May v. Mid-Century Ins. Co. , 2006 OK 100, ¶22, 151 P.3d 132 (footnotes omitted). "A basic rule of insurance law provides that the insured has the burden of showing that a covered loss has occurred, ..." Pitman v. Blue Cross and Blue Shield of Okla. , 217 F.3d 1291, 1298 (10th Cir. 2000).

¶10 At issue in this case is whether Appellant's acts fall within the Policy's coverage definitions. The Policy covers an insured for any "loss that is the result of a claim for a professional services wrongful act ...." The term "professional services wrongful act" is defined by the Policy to mean, inter alia :

any actual or alleged error, misstatement, misleading statement, act or omission, or neglect or breach of duty by the company in the performance of services for or on behalf of a customer ....

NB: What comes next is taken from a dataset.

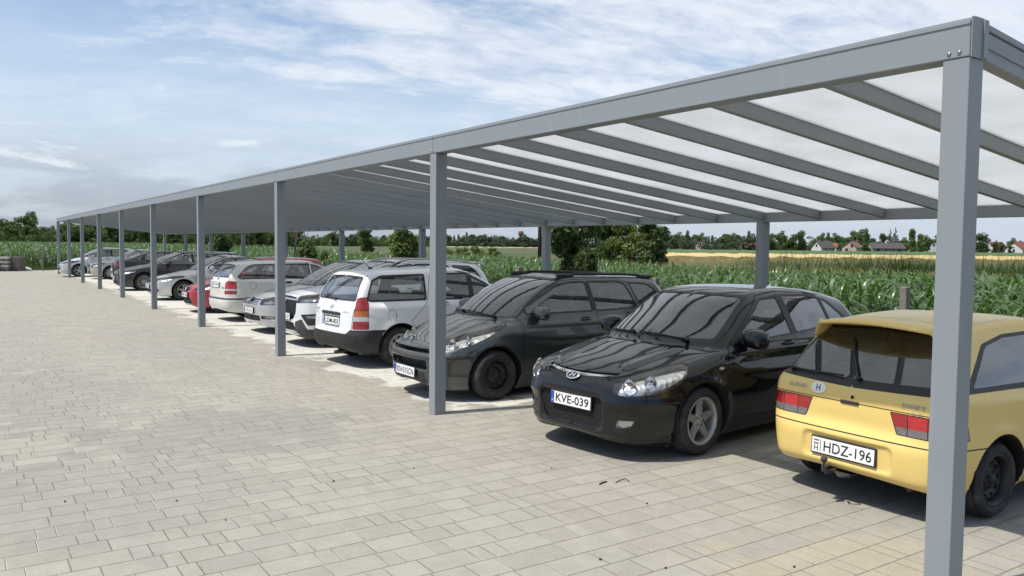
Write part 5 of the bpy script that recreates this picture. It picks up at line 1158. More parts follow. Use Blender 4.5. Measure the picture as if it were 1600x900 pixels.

¶11 Appellant argues LT's allegations against it in the Kansas litigation fall squarely within the definition of a "professional services wrongful act" because the allegations charged that Appellant committed wrongful acts "in the performance of services for or on behalf of a customer." Stated otherwise, the Kansas suit alleged Appellant committed wrongful acts against LT while Appellant was developing and customizing banking software systems for two of its customers. Appellant does not challenge the trial court's denial of coverage under the "electronic banking wrongful act" Policy provision.

¶12 Receiver argues the trial court properly denied Appellant's claims because the conduct giving rise to the Kansas litigation was not performed by Appellant "for or on behalf of a customer," but rather was performed by Appellant for its own commercial purpose and business advantage. Receiver contends the alleged conduct was not to the detriment of Appellant's customer, but rather was to the detriment of a competitor, "an entity with whom [Appellant] did not have a professional *496relationship and for whom it did not provide professional services." Receiver insists the alleged unauthorized use by Appellant of LT's trade secrets and confidential information to develop software "is not a mistake or an error inherent in the banking profession, but rather an intentional act by [Appellant] for its own monetary gain, outside the scope of providing professional banking services." Both parties assert the Policy terms are unambiguous.

¶13 We agree with Receiver and the trial court that the Policy does not provide coverage for Appellant's loss. The clear terms and intent of the Policy is to provide coverage for mistakes or errors inherent in the practice of Appellant's profession of providing bank-related products and services to its banking customers. The acts alleged in the Kansas litigation all relate to Appellant's conduct regarding LT. Those allegations included breach of a purported contract with LT, tortious interference with LT's contracts, misappropriation of LT's trade secrets, civil conspiracy with BBOK against LT, fraud committed against LT, and breach of an alleged covenant with LT to deal fairly and in good faith. Accordingly, we hold the acts Appellant was alleged to have performed in the Kansas litigation were not undertaken "in the performance of services for or on behalf of a customer."

¶14 On the basis of the foregoing, we hold the trial court's ruling is neither against the weight of the evidence nor contrary to law or established principles of equity. It is therefore affirmed.

¶15 AFFIRMED.

JOPLIN, J., concurs.

BUETTNER, J., dissents.

¶1 I believe the language of the Policy is clear and unambiguous. Assigning the plain and ordinary meaning to the Policy's terms, the Policy provides coverage for Appellant's acts as alleged in the Kansas litigation. Appellant was alleged to have committed wrongful acts while it was developing and customizing banking software systems for two of its customers. The Policy language does not limit coverage to only alleged wrongs committed against a customer, nor does it appear to provide coverage only for unintentional acts. The term "professional services wrongful act" includes "any ... alleged ... act ... by the company in the performance of services for or on behalf of a customer ..." The alleged wrongful acts by Appellant were "in the performance of services for or on behalf of a customer" within the meaning of the Policy. I would hold that the policy covered the Appellant's claim.